The exercise:
Repeat exactly what appears from the opening line of the listing to the line with "SC.camera = cam", inclusive.

-- begin --

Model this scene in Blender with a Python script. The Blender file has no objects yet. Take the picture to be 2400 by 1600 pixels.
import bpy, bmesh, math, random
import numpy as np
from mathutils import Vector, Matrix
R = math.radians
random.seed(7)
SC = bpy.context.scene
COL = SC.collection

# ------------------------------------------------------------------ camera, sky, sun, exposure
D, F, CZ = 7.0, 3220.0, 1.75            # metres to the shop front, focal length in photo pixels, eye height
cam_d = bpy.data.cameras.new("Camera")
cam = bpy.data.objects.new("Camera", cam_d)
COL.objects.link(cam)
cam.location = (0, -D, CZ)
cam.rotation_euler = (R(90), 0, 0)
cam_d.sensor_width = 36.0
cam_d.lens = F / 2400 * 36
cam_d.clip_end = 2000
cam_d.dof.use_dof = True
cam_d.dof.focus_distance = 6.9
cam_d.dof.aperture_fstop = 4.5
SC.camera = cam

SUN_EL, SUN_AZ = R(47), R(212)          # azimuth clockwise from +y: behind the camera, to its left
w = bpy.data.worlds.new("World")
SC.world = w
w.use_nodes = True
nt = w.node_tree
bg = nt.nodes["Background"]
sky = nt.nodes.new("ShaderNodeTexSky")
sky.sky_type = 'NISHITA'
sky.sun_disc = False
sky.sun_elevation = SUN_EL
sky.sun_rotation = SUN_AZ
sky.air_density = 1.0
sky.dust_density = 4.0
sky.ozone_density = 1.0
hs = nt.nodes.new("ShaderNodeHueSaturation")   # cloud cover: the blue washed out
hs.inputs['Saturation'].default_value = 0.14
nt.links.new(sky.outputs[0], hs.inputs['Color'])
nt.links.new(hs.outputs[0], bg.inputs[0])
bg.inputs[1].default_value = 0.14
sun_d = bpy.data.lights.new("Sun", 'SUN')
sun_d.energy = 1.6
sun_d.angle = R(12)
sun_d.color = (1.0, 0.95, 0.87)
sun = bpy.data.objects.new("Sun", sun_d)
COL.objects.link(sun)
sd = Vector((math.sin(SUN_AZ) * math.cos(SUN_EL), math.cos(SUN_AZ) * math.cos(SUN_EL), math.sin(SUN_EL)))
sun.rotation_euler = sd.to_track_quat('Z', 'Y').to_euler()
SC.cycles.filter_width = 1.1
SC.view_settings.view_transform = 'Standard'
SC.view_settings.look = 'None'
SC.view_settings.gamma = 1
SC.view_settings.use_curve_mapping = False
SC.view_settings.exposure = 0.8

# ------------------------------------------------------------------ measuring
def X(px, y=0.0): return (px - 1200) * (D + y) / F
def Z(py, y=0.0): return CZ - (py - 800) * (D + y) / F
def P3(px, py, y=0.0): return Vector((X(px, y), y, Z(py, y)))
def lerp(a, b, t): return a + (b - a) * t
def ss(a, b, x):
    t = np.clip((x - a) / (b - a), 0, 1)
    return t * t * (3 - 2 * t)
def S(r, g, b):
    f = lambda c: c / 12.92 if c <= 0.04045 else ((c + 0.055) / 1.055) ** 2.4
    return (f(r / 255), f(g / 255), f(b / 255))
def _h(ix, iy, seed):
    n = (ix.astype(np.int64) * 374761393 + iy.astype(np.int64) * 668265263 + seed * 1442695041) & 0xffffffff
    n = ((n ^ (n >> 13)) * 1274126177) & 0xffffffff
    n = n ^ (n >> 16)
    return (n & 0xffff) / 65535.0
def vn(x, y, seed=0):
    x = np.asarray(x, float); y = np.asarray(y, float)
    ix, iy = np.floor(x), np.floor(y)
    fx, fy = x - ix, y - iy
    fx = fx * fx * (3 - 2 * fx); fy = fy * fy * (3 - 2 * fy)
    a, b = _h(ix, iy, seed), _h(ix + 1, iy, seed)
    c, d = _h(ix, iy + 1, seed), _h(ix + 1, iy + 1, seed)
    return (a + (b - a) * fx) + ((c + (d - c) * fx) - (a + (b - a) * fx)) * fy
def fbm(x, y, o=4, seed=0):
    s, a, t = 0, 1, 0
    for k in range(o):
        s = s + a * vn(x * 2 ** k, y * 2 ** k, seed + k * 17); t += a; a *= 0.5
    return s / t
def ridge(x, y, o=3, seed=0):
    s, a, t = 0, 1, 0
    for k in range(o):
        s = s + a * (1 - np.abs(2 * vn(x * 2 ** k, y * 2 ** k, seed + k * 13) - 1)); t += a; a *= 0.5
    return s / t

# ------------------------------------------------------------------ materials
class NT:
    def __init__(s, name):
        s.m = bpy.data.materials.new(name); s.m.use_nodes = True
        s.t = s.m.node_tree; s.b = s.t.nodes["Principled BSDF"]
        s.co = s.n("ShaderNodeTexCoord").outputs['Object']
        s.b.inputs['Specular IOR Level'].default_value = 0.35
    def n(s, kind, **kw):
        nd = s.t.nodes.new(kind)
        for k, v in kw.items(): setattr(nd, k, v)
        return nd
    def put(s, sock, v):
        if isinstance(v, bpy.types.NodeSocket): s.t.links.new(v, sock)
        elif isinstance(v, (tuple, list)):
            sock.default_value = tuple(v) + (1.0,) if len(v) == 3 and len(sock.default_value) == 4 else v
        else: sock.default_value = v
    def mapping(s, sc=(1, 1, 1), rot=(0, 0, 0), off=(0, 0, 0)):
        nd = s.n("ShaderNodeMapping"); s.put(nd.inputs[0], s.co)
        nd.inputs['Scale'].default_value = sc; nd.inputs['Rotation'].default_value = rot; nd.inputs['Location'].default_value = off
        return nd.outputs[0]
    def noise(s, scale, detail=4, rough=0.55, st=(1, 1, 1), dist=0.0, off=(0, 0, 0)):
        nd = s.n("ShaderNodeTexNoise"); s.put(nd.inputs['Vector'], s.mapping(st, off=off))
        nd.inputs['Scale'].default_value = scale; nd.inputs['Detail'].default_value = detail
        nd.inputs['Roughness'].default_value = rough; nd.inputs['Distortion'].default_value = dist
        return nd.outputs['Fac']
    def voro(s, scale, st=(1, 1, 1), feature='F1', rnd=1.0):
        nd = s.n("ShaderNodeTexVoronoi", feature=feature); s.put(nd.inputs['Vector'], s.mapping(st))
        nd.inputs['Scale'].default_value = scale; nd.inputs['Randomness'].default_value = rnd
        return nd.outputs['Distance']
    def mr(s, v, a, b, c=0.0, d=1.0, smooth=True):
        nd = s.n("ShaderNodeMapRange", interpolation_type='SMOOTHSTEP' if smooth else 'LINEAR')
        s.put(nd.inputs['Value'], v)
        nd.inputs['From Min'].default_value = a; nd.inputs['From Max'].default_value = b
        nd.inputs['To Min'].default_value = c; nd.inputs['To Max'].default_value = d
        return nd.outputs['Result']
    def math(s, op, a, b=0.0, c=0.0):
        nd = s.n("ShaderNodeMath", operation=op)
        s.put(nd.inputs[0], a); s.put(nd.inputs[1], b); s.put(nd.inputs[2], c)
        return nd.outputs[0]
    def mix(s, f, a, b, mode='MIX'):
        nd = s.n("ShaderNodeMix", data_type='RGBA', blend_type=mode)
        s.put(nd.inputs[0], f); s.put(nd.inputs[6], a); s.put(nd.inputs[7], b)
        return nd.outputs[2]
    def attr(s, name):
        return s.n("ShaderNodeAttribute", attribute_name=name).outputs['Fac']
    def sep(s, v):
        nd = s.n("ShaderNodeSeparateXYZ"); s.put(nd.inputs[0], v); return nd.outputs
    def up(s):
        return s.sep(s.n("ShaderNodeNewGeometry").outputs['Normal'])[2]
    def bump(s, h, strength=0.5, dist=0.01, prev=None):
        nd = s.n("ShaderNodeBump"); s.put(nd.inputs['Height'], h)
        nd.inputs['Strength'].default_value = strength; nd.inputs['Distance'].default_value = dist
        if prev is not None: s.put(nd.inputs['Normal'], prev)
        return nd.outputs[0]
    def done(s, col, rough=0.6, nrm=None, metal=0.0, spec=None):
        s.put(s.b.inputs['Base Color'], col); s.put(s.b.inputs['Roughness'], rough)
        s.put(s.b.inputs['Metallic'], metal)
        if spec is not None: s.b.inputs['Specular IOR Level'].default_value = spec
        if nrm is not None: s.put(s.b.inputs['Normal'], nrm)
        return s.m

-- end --

Complete output:
Model this scene in Blender with a Python script. The Blender file has no objects yet. Take the picture to be 2400 by 1600 pixels.
import bpy, bmesh, math, random
import numpy as np
from mathutils import Vector, Matrix
R = math.radians
random.seed(7)
SC = bpy.context.scene
COL = SC.collection

# ------------------------------------------------------------------ camera, sky, sun, exposure
D, F, CZ = 7.0, 3220.0, 1.75            # metres to the shop front, focal length in photo pixels, eye height
cam_d = bpy.data.cameras.new("Camera")
cam = bpy.data.objects.new("Camera", cam_d)
COL.objects.link(cam)
cam.location = (0, -D, CZ)
cam.rotation_euler = (R(90), 0, 0)
cam_d.sensor_width = 36.0
cam_d.lens = F / 2400 * 36
cam_d.clip_end = 2000
cam_d.dof.use_dof = True
cam_d.dof.focus_distance = 6.9
cam_d.dof.aperture_fstop = 4.5
SC.camera = cam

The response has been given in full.